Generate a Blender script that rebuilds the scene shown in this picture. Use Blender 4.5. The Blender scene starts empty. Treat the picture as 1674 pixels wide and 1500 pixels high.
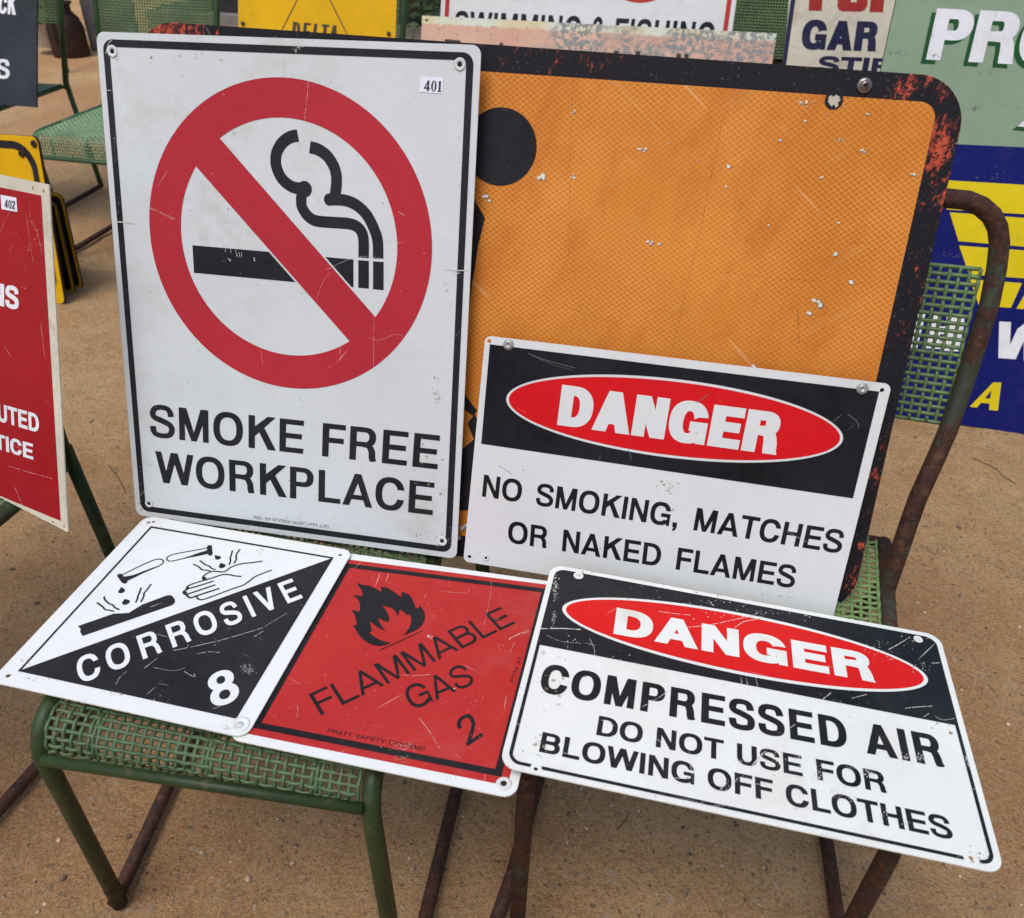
import bpy, bmesh, math, random
from mathutils import Vector, Matrix, noise
from mathutils.geometry import delaunay_2d_cdt

# ------------------------------------------------------------------ camera
R = math.radians
scene = bpy.context.scene
COL = scene.collection
CAMH = 1.14                       # eye height, metres
FPX, CX, CY = 1370.0, 837.0, 750.0
DOWN = Vector((-.02, .815, .579)).normalized()      # straight down, in camera axes (right, down, forward)
UP_C = -DOWN
FW_C = (Vector((0, 0, 1)) - DOWN*DOWN.z).normalized()
RT_C = FW_C.cross(UP_C)
if RT_C.x < 0: RT_C = -RT_C
def c2w(v): return Vector((RT_C.dot(v), FW_C.dot(v), UP_C.dot(v)))
EYE = Vector((0, 0, CAMH))
camd = bpy.data.cameras.new('camera')
cam = bpy.data.objects.new('camera', camd)
COL.objects.link(cam)
ax, ay, az = c2w(Vector((1, 0, 0))), c2w(Vector((0, -1, 0))), c2w(Vector((0, 0, -1)))
cam.matrix_world = Matrix(((ax.x, ay.x, az.x, 0), (ax.y, ay.y, az.y, 0), (ax.z, ay.z, az.z, CAMH), (0, 0, 0, 1)))
camd.sensor_width = 36.0
camd.lens = 36.0*FPX/1674.0
camd.clip_start = 0.02
camd.clip_end = 2000
camd.dof.use_dof = True
camd.dof.focus_distance = 1.10
camd.dof.aperture_fstop = 9.0
scene.camera = cam

# ------------------------------------------------------------------ world and sun (bright overcast)
SUN_EL, SUN_AZ = 66.0, 215.0      # azimuth: clockwise from +Y, so the light comes from behind the viewer
world = bpy.data.worlds.new('World')
scene.world = world
world.use_nodes = True
wn = world.node_tree
bg = wn.nodes['Background']
sky = wn.nodes.new('ShaderNodeTexSky')
sky.sky_type = 'NISHITA'
sky.sun_disc = False
sky.sun_elevation = R(SUN_EL)
sky.sun_rotation = R(SUN_AZ)
sky.dust_density = 3.5
sky.air_density = 1.0
sky.ozone_density = 0.6
wn.links.new(sky.outputs[0], bg.inputs[0])
bg.inputs[1].default_value = 0.14
sund = bpy.data.lights.new('sun', 'SUN')
sund.energy = 1.45
sund.angle = R(24)
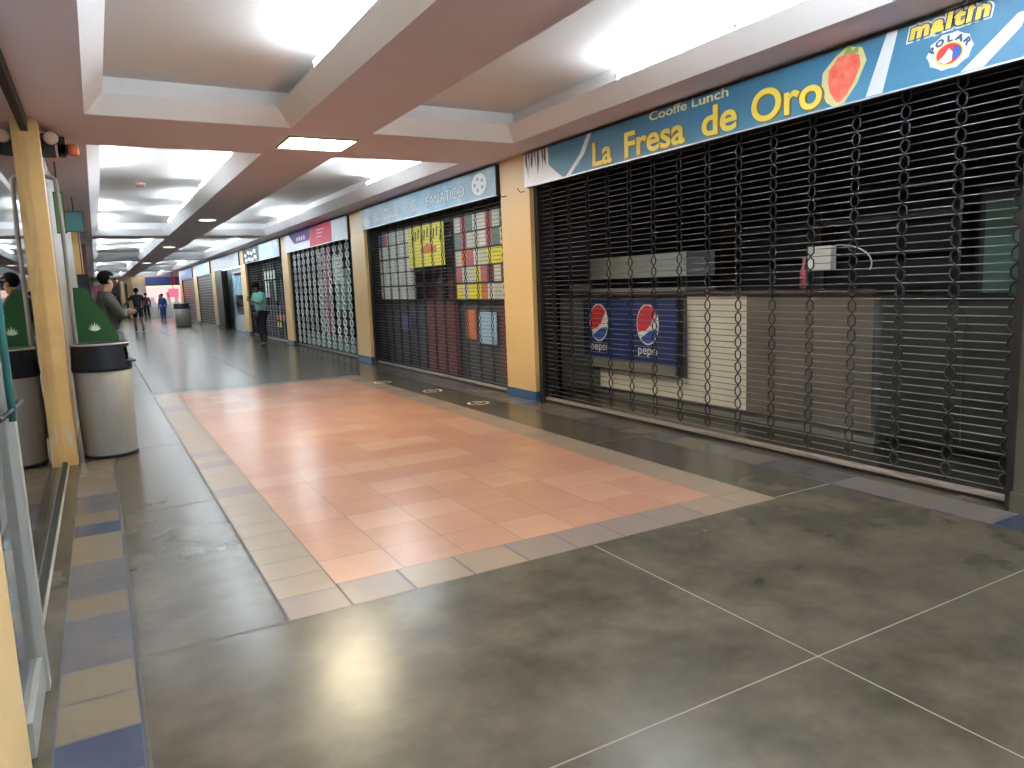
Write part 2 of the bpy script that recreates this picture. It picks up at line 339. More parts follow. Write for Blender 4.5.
# ---------------------------------------------------------------- ROLLING GRILLES
def grille(a, b, label, rodm, linkm, pitch=.33, rod=.049, zt=2.50, x=4.40, r_rod=.0036, r_link=.0062, hookline=False, jamb='rail', n=4, ringw=.027, shift=0.):
    t = thing('rolling_grille', label, 'shutter', (x, (a+b)/2, 0))
    n_rod = int((zt-.10)/rod); ncol = round((b-a)/pitch); pc = (b-a)/ncol; colsY = [a+pc*(k+.5)+shift for k in range(ncol)]
    mb = MB()
    for i in range(n_rod+1):
        z = .085+i*rod
        if i % 2 == 0 : mb.tube([(x,a+.02,z),(x,b-.02,z)], r_rod, rodm, n=n)
        else:
            edges = [a+.02]+[v for c in colsY for v in (c-ringw, c+ringw)]+[b-.02]
            for u, v in zip(edges[::2], edges[1::2]): mb.tube([(x,u,z),(x,v,z)], r_rod, rodm, n=n)
    part(mb, 'rods', t)
    for c in colsY:
        mb = MB()
        for i in range(0, n_rod-1, 2):
            z = .085+(i+1)*rod; h = rod*.92; wv = ringw
            pts = [(x-.004, c+wv*dy, z+h*dz) for dy, dz in ((0,1),(1,.45),(1,-.45),(0,-1),(-1,-.45),(-1,.45))]
            mb.tube(pts, r_link, linkm, n=4, closed=True, smooth=False)
        part(mb, 'link_chain', t)
    mb = MB(); mb.box((x-.020,a+.02,.004), (x+.020,b-.02,.022), 'rail'); mb.box((x-.030,a+.02,.022), (x+.030,b-.02,.044), 'bar'); part(mb, 'bottom_bar', t)  # dark strip under the bar paints its shadow at the floor
    for s, yy in ((-1, a), (1, b)):
        mb = MB(); y0, y1 = (yy, yy+.05) if s < 0 else (yy-.05, yy)
        mb.box((x-.06,y0,0), (x-.022,y1,zt), jamb); mb.box((x+.022,y0,0), (x+.05,y1,zt), jamb); yb = (y0, y0+.012) if s < 0 else (y1-.012, y1); mb.box((x-.022,yb[0],0), (x+.022,yb[1],zt), jamb)
        part(mb, 'guide_rail', t)
    return t
B = [(PIL[i][1], PIL[i+1][0]) for i in range(7)]
g1 = grille(B[0][0]+.02, B[0][1]-.01, 'wide dark link rolling grille closed across the cafe under the strawberry sign', 'gate', 'gatedark', shift=-.085, r_link=.0072)
g2 = grille(B[1][0]+.01, B[1][1]-.01, 'dark rolling grille under the pale blue sign, yellow poster showing behind it', 'gate', 'gatedark', pitch=.37)
g3 = grille(B[2][0]+.01, B[2][1]-.01, 'silver link rolling grille under the purple and red sign', 'gatedark', 'silver', pitch=.45, rod=.085, r_link=.017, r_rod=.005, ringw=.085)
g4 = grille(B[3][0]+.01, B[3][1]-.01, 'dark rolling grille behind the person in a teal shirt', 'gate', 'gatedark', pitch=.42, rod=.075, r_link=.010, r_rod=.006)
g0 = grille(-2.2, 1.38, 'dark rolling grille nearest the camera, right of the cafe', 'gate', 'gatedark', pitch=.36)
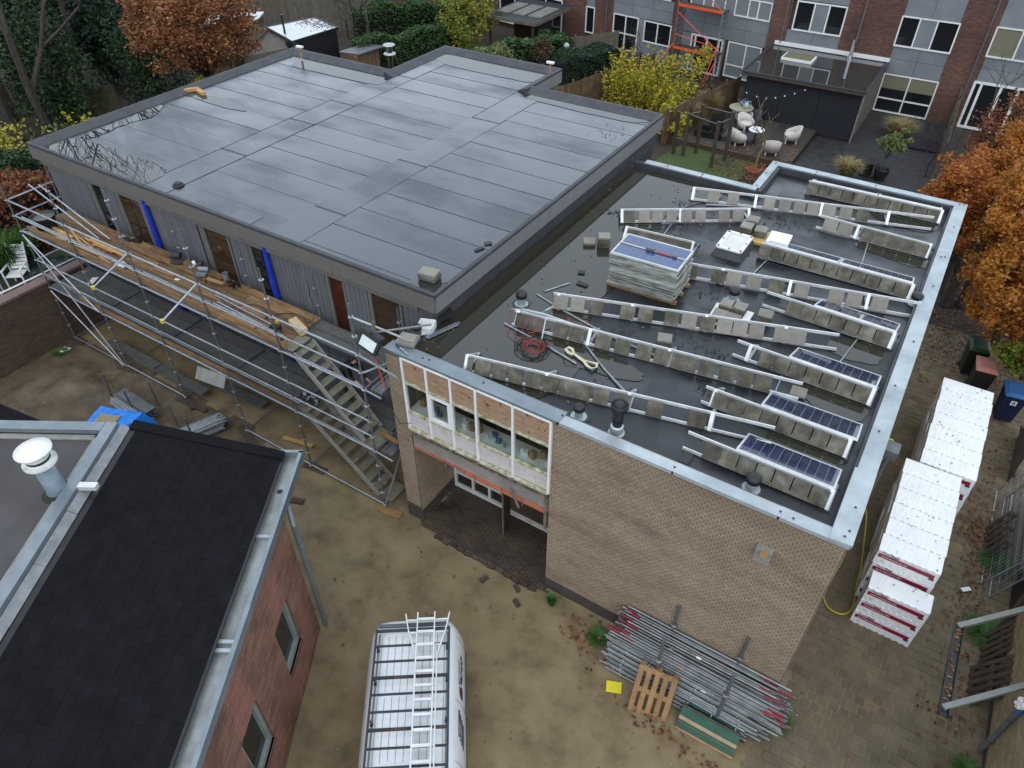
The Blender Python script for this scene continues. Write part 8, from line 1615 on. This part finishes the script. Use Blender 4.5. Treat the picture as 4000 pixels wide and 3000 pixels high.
watering_can('pale mint watering can on the beige table', (-10.75, 28.55, 1.06), pm('mint', (.45, .6, .55), rough=.5)); watering_can('purple-grey watering can behind the mint one', (-11.0, 28.85, 1.06), pm('purple', (.12, .12, .26), rough=.5))
for k, (p, mt, lb, s_) in enumerate((((-11.131,28.774,0.31), 'white', 'white sack standing under the beige table', (.16, .14, .3)), ((-10.881,29.183,0.31), 'wood_new', 'orange-white sack beside the beige table', (.2, .16, .2)), ((-10.559,29.132,0.31), 'white', 'small white canister beside the sacks', (.1, .09, .2)))): single('sack', crumple(V(p)+V((0, 0, s_[2])), s_, seed=30+k), M[mt], lb, 'sack', 'sacks under the garden table')
mb = MB(); mb.lathe((-10.25,29.242,0.31), [(.18, 0), (.22, .5), (.19, .5), (.16, .05)], 14); single('zinc_pot', mb, M['galv_dark'], 'grey tapered pot against the black extension', 'pot')
t = thing('planter_box', (-11.6, 26.4, .3), 'black open planter box on the garden deck', 'planter'); p = V((-11.652,26.037,0.31))
for dx, dy, w, d in ((0, -.4, 1.3, .05), (0, .4, 1.3, .05), (-.65, 0, .05, .85), (.65, 0, .05, .85), (.1, 0, .04, .8)): mb = MB(); mb.box(p+V((dx, dy, .16)), (w, d, .32), .12); mb.build('side', M['black'], t)
mb = MB(); mb.box(p+V((1.4, .3, .1)), (1.5, 1.0, .2), .12); mb.build('cover', M['darkgrey'], t); mb = MB(); mb.obox(p+V((.1, .6, .55)), V((.35, 0, .1)), V((.0, .05, .4)), V((0, .02, 0))); mb.build('lid', M['black'], t)
# garden posts with rails
PP = [((-10.397,23.047,0), 2.2), ((-10.1,24.046,0), 2.4), ((-11.608,24.188,0), 2.4), ((-12.027,23.57,0), 2.1), ((-12.514,23.514,0), 2.1)]
pn = ('nearest the roof notch', 'second from the deck corner', 'beside the planter box', 'left of the planter', 'closest to the yellow bush')
for (p, h), w in zip(PP, pn): mb = MB(); mb.box((p[0], p[1], h/2), (.14, .14, h)); mb.box((p[0], p[1], h+.015), (.17, .17, .03)); single('garden_post', mb, M['wood_dark'], 'weathered square garden post, %s' % w, 'post', 'garden posts with wires')
for k, (i, j, z) in enumerate(((0, 1, 2.15), (0, 3, 2.1), (3, 2, 2.1), (2, 1, 2.35), (4, 3, 2.0), (4, 3, .9))):
    a, b = V(PP[i][0]), V(PP[j][0]); mb = MB(); mb.tube(a+V((0, 0, z)), b+V((0, 0, z)), .018, 6); single('post_rail', mb, M['galv_dark'], 'thin rail %s' % ('from nearest post to the deck-corner post', 'from nearest post to the left posts', 'between left post and planter post', 'between planter post and deck-corner post', 'high between the two leftmost posts', 'low between the two leftmost posts')[k], 'rail', 'thin rails between garden posts')
p = V((-10.053,23.453,0.4)); mb = MB(); mb.path([p+V((.55*math.cos(a*.3), .55*math.sin(a*.3), .1*math.sin(a))) for a in range(22)], .03, 6); single('hoop', mb, M['black'], 'black hoop leaning among the garden posts', 'hoop')
p = V((-8.505,23.48,0.1)); mb = MB(); mb.path([p+V((.22*math.cos(a*.5)*(1+.02*a), .2*math.sin(a*.5), .02+.004*a)) for a in range(40)], .014, 5); single('red_hose', mb, pm('hose_red', (.5, .1, .06), rough=.5), 'coiled red hose on the leaf-strewn lawn', 'hose')
# plank fences
def plank_fence(label, a, b, h, mat, pw=.13, gap=.02, z0=0.0, lean=0.0, maxn=300):
    t = thing('plank_fence', (a[0], a[1], z0), label, 'fence'); a, b = V((*a[:2], z0)), V((*b[:2], z0)); L = (b-a).length; d = (b-a)/L; n = int(L/(pw+gap)); mb0 = MB(); mb0.box((0, 0, h/2), (pw, .022, h)); me = mb0.mesh('plank', mat); rz = math.atan2(d.y, d.x)
    for k in range(min(n, maxn)): link('plank', me, t, mtx=Matrix.Translation(a+d*(k+.5)*(pw+gap)+V((0, 0, random.uniform(-.03, .02)))) @ Matrix.Rotation(rz, 4, 'Z'))
    sd_ = V((-d.y, d.x, 0))
    for z in (h*.2, h*.8): mb = MB(); mb.beam(a+V((0, 0, z))+sd_*.035, b+V((0, 0, z))+sd_*.035, .03, .07); mb.build('rail', mat, t)
    k = 0
    while k <= L: mb = MB(); mb.box(a+d*k+sd_*.09+V((0, 0, h*.53)), (.09, .09, h*1.06), rz); mb.build('post', mat, t); k += 1.85
plank_fence('brown plank fence running from the rear roof wing to the tower', (-19.6, 23.6), (-17.5, 32.3), 1.8, M['wood_fence']); plank_fence('brown plank fence behind the yellow bush and deck', (-13.4, 24.4), (-12.0, 31.2), 1.75, M['wood_fence']); plank_fence('tall grey plank fence at the top left', (-46.5, 26.0), (-38.5, 33.0), 2.3, M['wood_grey'], .15); plank_fence('greenish plank fence between the dark evergreens', (-40.6, 9.2), (-38.9, 11.8), 1.9, pm('wood_green', [(.06, .06, .025), (.1, .095, .04)], scale=3, rough=.85, obj=.15)); plank_fence('dark trellis fence in front of the rightmost house', (-1.2, 27.2), (-1.55, 35.0), 1.8, M['wood_grey'], .07, .07); plank_fence('dark horizontal garden screen by the white garden door', (-23.3, 33.2), (-21.6, 35.9), 1.6, M['wood_grey'], .2, .01)
# raised planter and terrace by the white garden door
mb = MB(); mb.bb((-21.5, 30.5, 0), (-17.8, 36.4, .25)); mb.build('garden_terrace', pm('terrace_dk', [(.04, .038, .035), (.07, .066, .06)], rough=.5, scale=4), None, kind='structure')
t = thing('raised_bed', (-21.6, 34, 0), 'grey block raised bed beside the white garden door', 'planter'); mb = MB(); mb.box((-22.2, 34.2, .4), (2.6, 2.2, .8), -.3); mb.build('block_wall', M['concrete'], t); mb = MB(); mb.box((-22.0, 33.9, .81), (1.5, 1.2, .03), -.3); mb.build('moss', pm('moss', [(.06, .07, .02), (.1, .1, .03)], rough=.9, scale=5), t)
t = thing('glass_table', (-19.6, 34.0, .25), 'black garden table with a yellow bowl', 'table'); c = V((-20.211,34.245,0.9)); mb = MB(); mb.box(c, (1.7, .9, .04), -.12); mb.build('table_top', glassy('tabletop', (.03, .035, .04), .05), t)
for sx, sy in ((-.75, -.38), (.75, -.38), (.75, .38), (-.75, .38)): mb = MB(); mb.box((c.x+sx, c.y+sy, c.z/2+.1), (.06, .06, c.z-.25)); mb.build('leg', M['black'], t)
mb = MB(); mb.lathe(c+V((.0, .1, .02)), [(.1, 0), (.2, .06), (.17, .06), (.08, .02)], 14); single('bowl', mb, M['wood_new'], 'yellow bowl on the black garden table', 'bowl')
t = thing('trash_can', (-22.201,36.242,0.25), 'blue-grey bin with white lid by the garden door', 'bin'); p = V((-22.201,36.242,0.25)); mb = MB(); mb.box(p+V((0, 0, .25)), (.4, .34, .5)); mb.build('body', pm('bin_grey', (.08, .11, .16), rough=.5), t); mb = MB(); mb.box(p+V((0, 0, .53)), (.44, .38, .06)); mb.build('lid', M['white'], t)
single('teal_tarp', crumple((-22.681,31.534,0.4), (.75, .55, .4), seed=9), pm('teal', [(.01, .08, .09), (.03, .2, .21)], scale=5, rough=.4), 'crumpled teal tarpaulin behind the roof corner', 'tarpaulin')
t = thing('garden_lantern', (-23.301,32.018,1.2), 'mint green garden lantern above the clipped hedge', 'lantern'); p = V((-22.645,30.802,1.6)); mb = MB(); mb.lathe(p, [(.08, 0), (.17, .12), (.19, .2), (.05, .34)], 6); mb.build('shade', pm('mint2', (.35, .5, .4), rough=.5), t); mb = MB(); mb.tube((p.x, p.y, 0), p, .03, 6); mb.build('post', M['black'], t)
mb = MB(); mb.bb((-22.5, 26.5, .04), (-19.8, 30.5, .08)); mb.build('grass_patch', MATS['lawn'], None, kind='structure')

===

• Goal: In the entries above, how many lines hold the word "Treat"? State the number and nothing else.

• Final result: 2